Bob Yuill, of co-operative parent body SAOS, has been instrumental in creating Scottish Farm Carbon (SFC) as a members’ co-operative capable of crystallising the value of woodland and managing carbon sales.

The buyers are likely to be large companies eager to offset their carbon emissions and could range from supermarkets to airlines.

Marks and Spencer is already involved in the market and, as others follow, values should increase with Mr Yuill setting a target of £15 per tonne of carbon once the market picks up momentum.

At this level an airline would need to purchase £19 worth of carbon to cover the emissions caused by carrying one passenger from London to New York return.

Trees have a powerful ability to store carbon with every tonne of wood produced drawing 1.5 tonnes of carbon dioxide from the atmosphere.

This is recognised as being a “good thing” in mitigating human-induced climate change but how can it be turned to financial advantage?

SAOS believes that as far as farm-scale woodland is concerned, it can only be done by following the co-operative route.

Very few individual operators would have sufficient scale to make the administrative effort worthwhile and in any event Scottish Farm Carbon is open only to woodland which is planted on land not currently used for cropping or grazing. The scheme is designed to complement farm income rather than compete for land use.

The co-operative approach will also help to reduce an individual member’s risk from events such as woodland fire where the carbon sold would literally go up in smoke.

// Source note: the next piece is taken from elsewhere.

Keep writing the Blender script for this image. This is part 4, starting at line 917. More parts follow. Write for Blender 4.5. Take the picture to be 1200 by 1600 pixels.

“The market is not yet fully developed and it could be five years or more before the target price of £15 per tonne is reached,” said Mr Yuill.

Nonetheless SAOS believes that there will be a future in carbon marketing and the co-operative parent body has invested £60,000 so far in planning and development including designing a software system.

A further £50,000 has been budgeted for each of the next five years to cover start-up costs and until Scottish Farm Carbon becomes self-financing.

Mr Yuill said: “The sales of carbon will create a mutual fund owned by all members with the fund invested like an annuity to pay members up to £235 per hectare per annum for the management of their woodland. Members will own their woodland and therefore the proceeds from timber sales from thinning and clear felling.

“The fund will also be a form of assurance to offset carbon lost by wind blow or fire so individual members of Scottish Farm Carbon will not need to repay to cover the carbon loss.”

Scottish Farm Carbon is actively recruiting members now and areas of farm woodland planted since 2000 are eligible.

Obviously before the expected tonnage of carbon stored over the lifetime of the wood can be sold there has to be an estimate made.

Mr Yuill said: “The initial yield class will be conservatively set at least four points below the expected yield. For example a woodland with an expected yield class of 20 will initially be calculated at 16 until canopy cover is achieved and trunk girth measured.

“Using that information a surprisingly accurate actual yield class can be calculated. A carbon reserve will always be maintained to cover shortfalls.”

The £235 per hectare per annum example is calculated on a mix of commercial conifers growing at yield class 16 planted on a 50-year rotation with the carbon sold at £15 per tonne and with Scottish Farm Carbon’s administration costs already deducted. For the purposes of the example the mutual fund is expected to return 3.5% per annum.

“Other species mixes will produce different results with hardwoods maybe having a 100-year life span. An important part of the scheme is that the fund will pay the whole cost of re-planting at the end of the life of the plantation. Apart from the value of the carbon we want trees to be a commercial crop on the farm with timber being produced from areas which were previously unproductive,” added Mr Yuill.